The Players Association is holding its annual meetings tomorrow in Manhattan where it will go over the league’s latest offer that Stern attempted to explain in greater detail than in the past.

“The atmosphere in the room today was a little different, but we’re a long, long way from a deal,” Players Association director Billy Hunter Jr. said.

Stern said one big element to the new proposal was guaranteeing compensation would be at least $2 billion for the entire 10-year deal and introduced the new “flex cap” term. Stern added he would not classify it as the final offer.

“We modified our cap proposal to something called a flex cap,” Stern said, “where there’s a targeted salary that teams can go above it and a minimum below it.”

Stern said the “flex cap” would allow a club to go past the threshold only by a limited amount, such as the mid-level exception or re-signing its own player. The “flex cap,” Stern said, differs from a hard cap that would contain no mid-level exception to spend on a free agent. The Knicks desperately need a mid-level exception this summer to sign a decent free agent.

Ron Klempner, attorney for the Players Association, discounted Stern’s wording. “I don’t know what a flex cap is,” Klempner told The Post. “As long as there is a target number, it’s a hard cap. I don’t see how it isn’t. It’s nomenclature.”

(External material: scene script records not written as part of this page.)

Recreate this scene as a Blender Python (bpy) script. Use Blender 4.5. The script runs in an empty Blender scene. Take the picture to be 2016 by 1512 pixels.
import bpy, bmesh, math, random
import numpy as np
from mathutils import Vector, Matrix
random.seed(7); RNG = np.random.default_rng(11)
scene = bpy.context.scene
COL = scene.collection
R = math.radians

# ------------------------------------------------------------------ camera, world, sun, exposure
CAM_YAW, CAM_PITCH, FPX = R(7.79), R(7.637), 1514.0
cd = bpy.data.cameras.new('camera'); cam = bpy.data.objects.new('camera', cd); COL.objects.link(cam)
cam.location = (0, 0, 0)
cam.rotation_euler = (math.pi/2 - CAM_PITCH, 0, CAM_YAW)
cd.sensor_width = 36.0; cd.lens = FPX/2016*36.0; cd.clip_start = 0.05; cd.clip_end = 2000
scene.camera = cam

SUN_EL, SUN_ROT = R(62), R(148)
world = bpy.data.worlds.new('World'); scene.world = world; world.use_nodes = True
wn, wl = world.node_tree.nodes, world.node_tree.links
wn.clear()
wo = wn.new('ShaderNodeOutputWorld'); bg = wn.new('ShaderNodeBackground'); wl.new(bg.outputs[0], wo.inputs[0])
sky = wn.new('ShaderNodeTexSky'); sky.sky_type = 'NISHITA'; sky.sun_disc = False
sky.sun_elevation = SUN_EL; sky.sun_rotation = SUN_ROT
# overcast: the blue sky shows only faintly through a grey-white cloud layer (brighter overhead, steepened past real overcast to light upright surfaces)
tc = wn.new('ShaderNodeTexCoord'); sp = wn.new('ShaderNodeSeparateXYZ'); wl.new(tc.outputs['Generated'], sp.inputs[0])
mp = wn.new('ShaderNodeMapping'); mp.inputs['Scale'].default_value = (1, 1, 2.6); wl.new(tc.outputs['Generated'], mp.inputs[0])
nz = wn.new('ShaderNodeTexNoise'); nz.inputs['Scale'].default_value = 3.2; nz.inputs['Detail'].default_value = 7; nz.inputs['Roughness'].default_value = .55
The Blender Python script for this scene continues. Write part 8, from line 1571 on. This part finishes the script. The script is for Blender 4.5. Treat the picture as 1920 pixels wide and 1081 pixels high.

Stern indicated he doesn’t see the NBA going much further, saying the “cupboard is getting barer and barer,” and “We think this is virtually the best shot we think we have to demonstrate to the players our desire to go as far as we can to avoid a lockout. We think we demonstrated we’re here to try to make a deal. The players’ response was, ‘We’ll see you on Friday.’ ”

Players on hand included Chris Paul, who stands to lose freedom if the salary cap is too small for teams to pursue him, Tony Parker, Theo Ratliff, Sebastian Telfair, Al Horford, John Salmons, Zaza Pachulia and Mason, on the executive committee.

“We’re far apart,” Paul said. “They’re talking a hard cap but we’re going to keep talking, keep meeting, do what we have to do to get a deal done. As players, we want to play. The fans love watching and we love competing.”

Owners were represented by the Knicks’ James Dolan, the Suns’ Robert Sarver, the Lakers’ Jeanie Buss, the Magic’s Bob Vandeweghe, the Spurs’ Peter Holt and the Cavaliers’ Dan Gilbert.